# WHAT THIS TASK INVOLVES
Copy everything in the data below exactly except the pictures.

# SOURCE MATERIAL
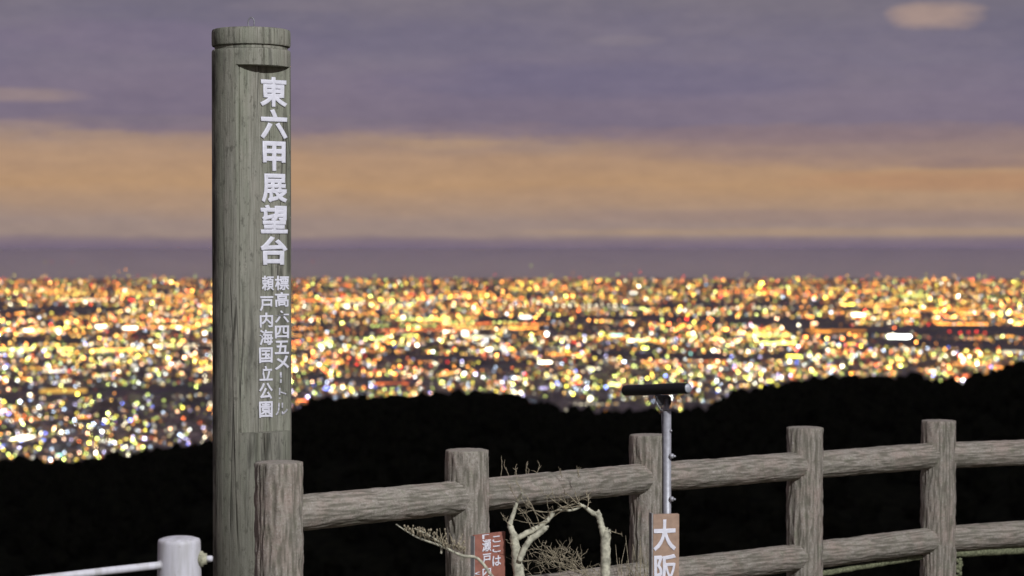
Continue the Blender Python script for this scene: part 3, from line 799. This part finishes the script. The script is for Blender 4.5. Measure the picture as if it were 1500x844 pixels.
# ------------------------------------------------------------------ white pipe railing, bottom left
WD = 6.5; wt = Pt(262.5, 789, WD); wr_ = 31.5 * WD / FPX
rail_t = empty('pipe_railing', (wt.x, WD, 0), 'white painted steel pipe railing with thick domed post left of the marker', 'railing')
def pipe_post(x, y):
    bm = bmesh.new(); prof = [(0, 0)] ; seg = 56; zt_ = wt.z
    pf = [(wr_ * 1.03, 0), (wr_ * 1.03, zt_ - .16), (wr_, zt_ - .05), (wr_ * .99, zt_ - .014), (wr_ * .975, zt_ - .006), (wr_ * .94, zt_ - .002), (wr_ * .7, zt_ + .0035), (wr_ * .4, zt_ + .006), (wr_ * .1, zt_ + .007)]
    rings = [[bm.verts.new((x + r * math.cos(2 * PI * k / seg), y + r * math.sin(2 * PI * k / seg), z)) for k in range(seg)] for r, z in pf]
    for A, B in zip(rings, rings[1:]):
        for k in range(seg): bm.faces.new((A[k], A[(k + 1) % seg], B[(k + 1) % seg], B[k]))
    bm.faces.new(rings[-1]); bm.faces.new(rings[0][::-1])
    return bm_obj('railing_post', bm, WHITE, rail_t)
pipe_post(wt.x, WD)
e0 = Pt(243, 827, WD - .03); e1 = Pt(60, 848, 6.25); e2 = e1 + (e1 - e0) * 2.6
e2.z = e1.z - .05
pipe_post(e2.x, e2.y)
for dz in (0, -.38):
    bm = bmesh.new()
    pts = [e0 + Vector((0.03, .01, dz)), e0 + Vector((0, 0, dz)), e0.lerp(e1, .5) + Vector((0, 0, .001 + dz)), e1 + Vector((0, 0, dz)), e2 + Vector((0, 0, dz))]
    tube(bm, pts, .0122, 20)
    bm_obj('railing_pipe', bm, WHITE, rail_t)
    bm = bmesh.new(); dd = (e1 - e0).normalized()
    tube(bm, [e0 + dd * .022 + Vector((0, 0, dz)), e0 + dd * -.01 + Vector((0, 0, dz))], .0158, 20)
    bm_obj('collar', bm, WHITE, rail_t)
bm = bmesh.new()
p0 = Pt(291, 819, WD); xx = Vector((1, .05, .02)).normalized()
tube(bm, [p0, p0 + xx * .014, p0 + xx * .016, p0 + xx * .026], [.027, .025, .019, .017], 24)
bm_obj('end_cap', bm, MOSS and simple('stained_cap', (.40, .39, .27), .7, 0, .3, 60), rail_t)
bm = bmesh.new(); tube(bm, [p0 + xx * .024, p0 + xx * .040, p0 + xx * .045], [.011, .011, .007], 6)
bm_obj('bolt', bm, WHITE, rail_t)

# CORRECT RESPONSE
Continue the Blender Python script for this scene: part 3, from line 799. This part finishes the script. The script is for Blender 4.5. Measure the picture as if it were 1500x844 pixels.
# ------------------------------------------------------------------ white pipe railing, bottom left
WD = 6.5; wt = Pt(262.5, 789, WD); wr_ = 31.5 * WD / FPX
rail_t = empty('pipe_railing', (wt.x, WD, 0), 'white painted steel pipe railing with thick domed post left of the marker', 'railing')
def pipe_post(x, y):
    bm = bmesh.new(); prof = [(0, 0)] ; seg = 56; zt_ = wt.z
    pf = [(wr_ * 1.03, 0), (wr_ * 1.03, zt_ - .16), (wr_, zt_ - .05), (wr_ * .99, zt_ - .014), (wr_ * .975, zt_ - .006), (wr_ * .94, zt_ - .002), (wr_ * .7, zt_ + .0035), (wr_ * .4, zt_ + .006), (wr_ * .1, zt_ + .007)]
    rings = [[bm.verts.new((x + r * math.cos(2 * PI * k / seg), y + r * math.sin(2 * PI * k / seg), z)) for k in range(seg)] for r, z in pf]
    for A, B in zip(rings, rings[1:]):
        for k in range(seg): bm.faces.new((A[k], A[(k + 1) % seg], B[(k + 1) % seg], B[k]))
    bm.faces.new(rings[-1]); bm.faces.new(rings[0][::-1])
    return bm_obj('railing_post', bm, WHITE, rail_t)
pipe_post(wt.x, WD)
e0 = Pt(243, 827, WD - .03); e1 = Pt(60, 848, 6.25); e2 = e1 + (e1 - e0) * 2.6
e2.z = e1.z - .05
pipe_post(e2.x, e2.y)
for dz in (0, -.38):
    bm = bmesh.new()
    pts = [e0 + Vector((0.03, .01, dz)), e0 + Vector((0, 0, dz)), e0.lerp(e1, .5) + Vector((0, 0, .001 + dz)), e1 + Vector((0, 0, dz)), e2 + Vector((0, 0, dz))]
    tube(bm, pts, .0122, 20)
    bm_obj('railing_pipe', bm, WHITE, rail_t)
    bm = bmesh.new(); dd = (e1 - e0).normalized()
    tube(bm, [e0 + dd * .022 + Vector((0, 0, dz)), e0 + dd * -.01 + Vector((0, 0, dz))], .0158, 20)
    bm_obj('collar', bm, WHITE, rail_t)
bm = bmesh.new()
p0 = Pt(291, 819, WD); xx = Vector((1, .05, .02)).normalized()
tube(bm, [p0, p0 + xx * .014, p0 + xx * .016, p0 + xx * .026], [.027, .025, .019, .017], 24)
bm_obj('end_cap', bm, MOSS and simple('stained_cap', (.40, .39, .27), .7, 0, .3, 60), rail_t)
bm = bmesh.new(); tube(bm, [p0 + xx * .024, p0 + xx * .040, p0 + xx * .045], [.011, .011, .007], 6)
bm_obj('bolt', bm, WHITE, rail_t)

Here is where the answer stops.